Mahkemece, tüketici mahkemesinin görevli olduğuna ilişkin bozma ilamına uyularak, asıl dava yönünden; bir kısım davacılar bakımından derhal ihbar yükümlülüğüne aykırı hareket edildiğinden davanın reddine, bir kısım davacılar yönünden aktif taraf sıfatı yokluğundan davanın reddine, bir kısım davacılar yönünden karar verilmesine yer olmadığına, bir kısım davacılar yönünden HMK 114/1-d ve 115/2 maddesi gereğince dava şartı yokluğundan reddine, birleşen Rize 1. Asliye Hukuk Mahkemesi’nin 2014/390 Esas sayılı dava yönünden, davacı ...’ın, bir kısım davalılar ile gayrimenkul satış vaadi sözleşmesi imzalamasına rağmen, dava tarihinden önce tüm payını bir kısım davacıya devrettiği, dava tarihi itibariyle taşınmazda hak sahibi olmadığından birleşen davacının hukuki yarar yokluğundan reddine, karar verilmiş; birleşen Rize 3. Asliye Hukuk Mahkemesi’nin 2014/39 Esas sayılı dava yönünden olumlu veya olumsuz bir karar verilmemiş; hüküm, taraflarca temyiz edilmiştir.
1- 6100 sayılı HMK"nın, "hükmün kapsamı" başlığını taşıyan 297. maddesine göre, mahkeme kararında, tarafların ve davaya katılanların kimlikleri ile Türkiye Cumhuriyeti kimlik numarası, varsa kanuni temsilci ve vekillerinin ad soyadları ile adresleri belirtilerek, davadaki istek sonuçlarından her biri hakkında verilen hükümle taraflara yüklenilen borç ve tanınan hakların, mümkünse sıra numarası altında birer birer, açık, şüphe ve tereddüt uyandırmayacak şekilde gösterilmesi gerekli olup, davaların birleştirilmesi durumunda da, asıl ve birleşen davaların birbirinden bağımsız, müstakil davalar olması nedeniyle, hüküm kısmında her bir dava hakkında o davaya ilişkin vekalet ücretleri ve mahkeme masraflarıyla birlikte ayrı ayrı hüküm kurulması zorunludur.

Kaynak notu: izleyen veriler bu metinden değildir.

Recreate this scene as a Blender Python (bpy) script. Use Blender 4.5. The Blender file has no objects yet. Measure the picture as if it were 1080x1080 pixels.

Somut olayda; mahkemece, asıl dava ve birleştirilen Rize 1. Asliye Hukuk Mahkemesi’nin 2014/390 Esas sayılı dava yönünden ayrı ayrı hüküm kurulmuş ise de, yargılama esnasında işbu dava dosyası ile birleştirilen Rize 3. Asliye Hukuk Mahkemesi’nin 2014/39 esas sayılı dava yönünden mahkeme gerekçeli karar başlığında, dava taraflarının adına, adresine ve vekil bilgilerine yer verilmediği gibi, HMK’nun 297 ve devamı maddelerinde belirtildiği şekilde olumlu veya olumsuz bir karar verilmemiş olması, usul ve yasaya aykırı olup, bozmayı gerektirmiştir.
2-Bozma sebebine göre tarafların temyiz itirazlarının incelenmesine bu aşamada gerek görülmemiştir.
SONUÇ: Yukarıda 1. bentte açıklanan nedenlerle temyiz edilen hükmün HUMK.nun 428. maddesi gereğince BOZULMASINA, 2. bentte açıklanan nedenlerle tarafların temyiz itirazlarının incelenmesine şimdilik yer olmadığına, 10.12.2020 tarihinde oy birliği ile karar verildi.